In this way, they successfully sell this edition of the magazine and subtly encourage their audience to keep reading - they have told America's upper-class parents that they might be killing their children, and they have implied that writers at The Atlantic are grappling with the problem and will be issuing instructions as they find the answers. The Atlantic isn't the only publication that is doing this, but there is so little empathy here, and so many things that are only going to raise the anxiety of parents and make American parenting even more of a war between reality and a keeningly aggressive list of impossible expectations.

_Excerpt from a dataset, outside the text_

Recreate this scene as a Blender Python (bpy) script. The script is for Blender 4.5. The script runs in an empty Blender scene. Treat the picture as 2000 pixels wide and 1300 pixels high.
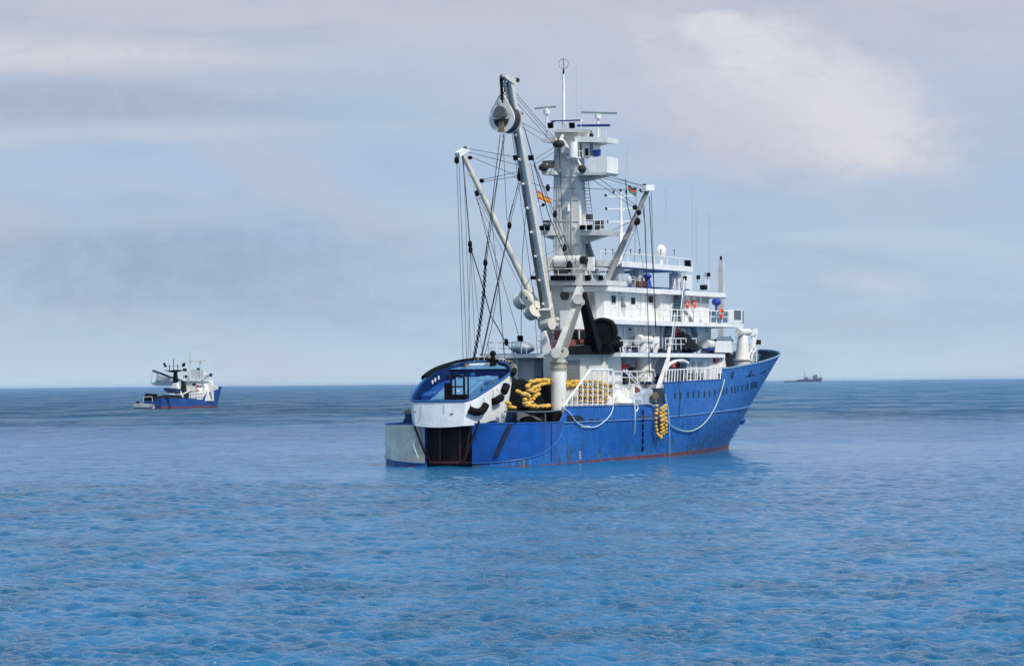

I will be the first person to agree that Palo Alto culture needs to change, and that parents need to be part of that change. But parents are not the villain of the story - I have heard from a lot of parents that they really want to learn and they aren't finding resources. From my perspective, mental health is a problem for both children and adults who are present in the Palo Alto culture, and the resultant deaths have been traumatic for everyone. Suggesting that the parents are responsible for creating this culture is only going to increase their anxiety, it's not going to address the root causes.

Right now, I am understanding the mental health problems in Palo Alto as the result of identity threat: we often understand the true "Palo Altan" to be genius-like, successful, meritorious, and highly paid with an elite occupation. And I think that, if we want to solve that, we need to have community dialogue that reveals who we really are and what we really want for ourselves.